The only mention of athletics in all 25 contracts comes in reference to perks, not priorities: Michael V. Martin’s contract specified that the Louisiana State University at Baton Rouge chancellor, who stepped down this year, would receive athletic-ticket packages for entertaining and fund raising. The contract of Lou Anna K. Simon, president of Michigan State University, goes further: The new chair of the NCAA’s Executive Committee will receive a number of athletic perks as lifetime benefits.
Those perks include two premium-seating tickets to home football, women’s basketball, and women’s volleyball games. She also receives free tickets to bowl games and postseason contests.
Assessing Risk
While many institutions don’t specify the president’s powers over athletics, some leagues have discussed having them spelled out. This summer leaders of the Big Ten Conference circulated a document among the league’s presidents and chancellors that proposed requiring each institution to clearly define the authority and responsibility for the administration of its athletics program and “place it firmly in the hands of the president/chancellor and the athletic director.”
The document also proposed that member institutions be required to have in place policies and procedures that would dissuade rogue boosters and trustees with inappropriate involvement in programs from trying to influence university leaders’ decisions.
That document is no longer being considered, says Sally Mason, president of the University of Iowa and chair of the league’s Council of Presidents and Chancellors. Instead, Big Ten leaders are working on a proposal that “we hope will allow all of us to not only better understand what our responsibilities are to our institutions but also to our alumni, trustees or regents, and other supporters,” she says.

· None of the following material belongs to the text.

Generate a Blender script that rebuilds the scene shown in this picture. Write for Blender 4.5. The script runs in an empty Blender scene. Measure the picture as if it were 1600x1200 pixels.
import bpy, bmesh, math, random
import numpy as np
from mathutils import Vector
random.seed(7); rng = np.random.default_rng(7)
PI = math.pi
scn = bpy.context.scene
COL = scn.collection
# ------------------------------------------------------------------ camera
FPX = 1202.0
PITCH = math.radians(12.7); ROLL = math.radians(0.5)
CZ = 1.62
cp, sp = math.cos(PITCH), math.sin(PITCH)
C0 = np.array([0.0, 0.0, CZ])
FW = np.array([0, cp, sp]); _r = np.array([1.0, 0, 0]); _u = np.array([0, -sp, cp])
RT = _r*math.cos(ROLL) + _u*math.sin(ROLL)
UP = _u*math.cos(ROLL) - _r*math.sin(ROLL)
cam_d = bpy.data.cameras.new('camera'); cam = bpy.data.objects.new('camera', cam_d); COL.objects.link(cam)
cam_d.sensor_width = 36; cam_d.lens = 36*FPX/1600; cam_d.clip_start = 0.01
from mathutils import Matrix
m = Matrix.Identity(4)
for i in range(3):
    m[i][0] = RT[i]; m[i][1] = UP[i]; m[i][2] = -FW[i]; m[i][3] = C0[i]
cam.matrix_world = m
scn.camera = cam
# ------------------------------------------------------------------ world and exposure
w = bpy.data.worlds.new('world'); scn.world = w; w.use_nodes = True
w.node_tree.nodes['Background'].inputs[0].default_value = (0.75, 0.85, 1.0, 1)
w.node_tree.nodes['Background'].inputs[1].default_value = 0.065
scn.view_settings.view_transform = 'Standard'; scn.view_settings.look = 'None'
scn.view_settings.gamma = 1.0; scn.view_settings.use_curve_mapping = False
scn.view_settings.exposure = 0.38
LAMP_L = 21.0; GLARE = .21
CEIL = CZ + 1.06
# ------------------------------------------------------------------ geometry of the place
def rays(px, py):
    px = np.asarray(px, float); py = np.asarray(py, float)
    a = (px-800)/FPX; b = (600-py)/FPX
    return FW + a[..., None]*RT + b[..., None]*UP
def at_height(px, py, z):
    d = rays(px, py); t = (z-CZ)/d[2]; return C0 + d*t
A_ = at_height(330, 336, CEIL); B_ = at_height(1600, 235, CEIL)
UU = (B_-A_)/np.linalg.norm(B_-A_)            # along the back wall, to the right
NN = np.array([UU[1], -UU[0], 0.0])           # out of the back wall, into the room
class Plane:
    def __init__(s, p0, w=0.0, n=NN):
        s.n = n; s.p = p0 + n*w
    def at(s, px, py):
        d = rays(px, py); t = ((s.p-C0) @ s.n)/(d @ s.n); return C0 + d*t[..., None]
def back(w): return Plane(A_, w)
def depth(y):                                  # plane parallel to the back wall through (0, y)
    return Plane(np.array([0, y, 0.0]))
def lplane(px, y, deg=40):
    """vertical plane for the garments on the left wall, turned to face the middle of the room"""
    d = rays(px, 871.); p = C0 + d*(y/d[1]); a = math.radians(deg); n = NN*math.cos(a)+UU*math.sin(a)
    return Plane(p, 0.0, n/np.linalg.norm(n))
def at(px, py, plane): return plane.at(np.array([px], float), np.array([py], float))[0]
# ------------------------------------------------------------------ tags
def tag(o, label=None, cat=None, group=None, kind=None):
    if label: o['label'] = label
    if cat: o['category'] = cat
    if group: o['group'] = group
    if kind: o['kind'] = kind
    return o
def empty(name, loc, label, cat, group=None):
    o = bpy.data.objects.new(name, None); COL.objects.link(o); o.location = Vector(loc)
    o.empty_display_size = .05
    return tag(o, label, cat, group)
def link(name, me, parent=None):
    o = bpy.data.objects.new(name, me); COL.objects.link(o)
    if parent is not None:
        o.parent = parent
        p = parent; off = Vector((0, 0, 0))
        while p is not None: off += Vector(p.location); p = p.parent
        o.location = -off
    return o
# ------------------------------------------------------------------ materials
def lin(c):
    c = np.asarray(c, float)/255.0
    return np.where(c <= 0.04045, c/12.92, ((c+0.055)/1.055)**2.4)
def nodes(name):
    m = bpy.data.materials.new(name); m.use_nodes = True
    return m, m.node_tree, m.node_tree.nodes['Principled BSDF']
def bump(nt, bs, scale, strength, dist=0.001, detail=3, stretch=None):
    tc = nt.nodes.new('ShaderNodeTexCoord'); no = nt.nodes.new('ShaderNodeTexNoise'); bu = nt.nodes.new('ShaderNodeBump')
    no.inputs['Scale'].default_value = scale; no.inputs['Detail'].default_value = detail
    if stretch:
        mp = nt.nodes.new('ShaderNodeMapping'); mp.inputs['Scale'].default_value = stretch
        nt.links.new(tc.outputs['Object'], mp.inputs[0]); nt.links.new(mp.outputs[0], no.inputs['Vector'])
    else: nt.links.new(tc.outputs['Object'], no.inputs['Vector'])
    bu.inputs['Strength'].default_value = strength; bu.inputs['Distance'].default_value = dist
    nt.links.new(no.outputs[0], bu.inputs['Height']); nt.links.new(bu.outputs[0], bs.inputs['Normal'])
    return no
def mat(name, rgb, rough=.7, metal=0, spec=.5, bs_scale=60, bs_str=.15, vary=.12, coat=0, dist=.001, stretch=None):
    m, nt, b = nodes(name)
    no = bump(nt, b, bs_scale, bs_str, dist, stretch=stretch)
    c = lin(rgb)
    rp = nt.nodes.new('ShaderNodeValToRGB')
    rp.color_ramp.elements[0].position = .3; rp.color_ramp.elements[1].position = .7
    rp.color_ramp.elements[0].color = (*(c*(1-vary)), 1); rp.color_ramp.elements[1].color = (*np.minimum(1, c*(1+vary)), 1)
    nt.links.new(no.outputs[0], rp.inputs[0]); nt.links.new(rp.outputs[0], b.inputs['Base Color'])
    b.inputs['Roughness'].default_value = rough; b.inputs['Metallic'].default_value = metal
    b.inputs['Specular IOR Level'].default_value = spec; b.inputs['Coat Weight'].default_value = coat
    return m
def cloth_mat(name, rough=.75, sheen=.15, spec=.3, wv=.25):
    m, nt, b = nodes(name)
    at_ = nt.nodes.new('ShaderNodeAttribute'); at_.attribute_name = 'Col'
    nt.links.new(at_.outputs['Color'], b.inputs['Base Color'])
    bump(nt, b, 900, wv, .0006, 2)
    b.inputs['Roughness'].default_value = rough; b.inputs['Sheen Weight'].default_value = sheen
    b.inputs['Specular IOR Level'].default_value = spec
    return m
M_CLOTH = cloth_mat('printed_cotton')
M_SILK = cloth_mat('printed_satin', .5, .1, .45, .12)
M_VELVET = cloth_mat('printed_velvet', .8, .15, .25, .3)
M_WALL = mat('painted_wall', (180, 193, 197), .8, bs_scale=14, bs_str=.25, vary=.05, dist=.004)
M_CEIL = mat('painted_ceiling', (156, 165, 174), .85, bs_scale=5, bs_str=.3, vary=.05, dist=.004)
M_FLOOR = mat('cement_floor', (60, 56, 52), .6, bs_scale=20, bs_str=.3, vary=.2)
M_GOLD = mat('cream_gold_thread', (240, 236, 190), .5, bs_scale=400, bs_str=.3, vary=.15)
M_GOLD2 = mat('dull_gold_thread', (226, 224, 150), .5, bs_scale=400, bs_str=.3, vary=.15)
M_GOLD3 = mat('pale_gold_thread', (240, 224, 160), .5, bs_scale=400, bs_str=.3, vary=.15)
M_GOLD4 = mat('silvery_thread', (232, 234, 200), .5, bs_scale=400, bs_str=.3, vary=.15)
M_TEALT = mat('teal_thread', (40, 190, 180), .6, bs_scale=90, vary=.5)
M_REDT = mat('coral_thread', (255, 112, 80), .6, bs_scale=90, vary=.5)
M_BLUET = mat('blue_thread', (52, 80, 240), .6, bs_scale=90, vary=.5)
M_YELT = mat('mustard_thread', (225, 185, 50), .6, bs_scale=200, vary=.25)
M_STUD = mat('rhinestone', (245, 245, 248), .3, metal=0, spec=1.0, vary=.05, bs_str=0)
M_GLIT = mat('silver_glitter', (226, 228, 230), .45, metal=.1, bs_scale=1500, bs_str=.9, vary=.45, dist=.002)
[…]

To her, it’s just as important to spell out responsibilities between the president and the athletic director, and to make sure the AD is included in broader campus conversations. “The more you can integrate the athletics operations within the operations of the university, the healthier the relationship becomes,” she says.
Relationships between campus leaders and governing boards are also key in establishing proper oversight of sports. When Michael F. Adams interviewed for the presidency of the University of Georgia 16 years ago, he asked members of the Board of Regents if there was anyone he couldn’t fire if he needed to.
“I was told no—everyone at UGA worked for the president,” he says. That guidance helped him through rocky times with certain high-profile coaches and athletic directors, several of whom he dismissed amid controversy.
“I have been fortunate to have had strong support from the board on those issues, which I think negated the need to write it in any other form,” says Mr. Adams, a former chair of the NCAA’s Division I board.
Although athletics oversight is not written into his contract, Mr. Adams heads his university’s athletics board and regularly reports to the chancellor of the system and to the regents about issues in the athletic department. And to maintain its accreditation with the Southern Association of Colleges and Schools, the university must demonstrate presidential control over athletics.
“It’s clear in our documentation who’s in charge,” Mr. Adams says. “But you have to make sure that the organizational chart and the spirit of compliance are one and the same.”
Sometimes, all the documentation in the world may not help.
“Given the emotions of the last 18 months,” Mr. Adams says, “all of us have to ask more serious questions about risk assessment and how we protect the reputation, the ethics, and the financial standing of a particular campus, knowing that none of us will ever be 100-percent protected.”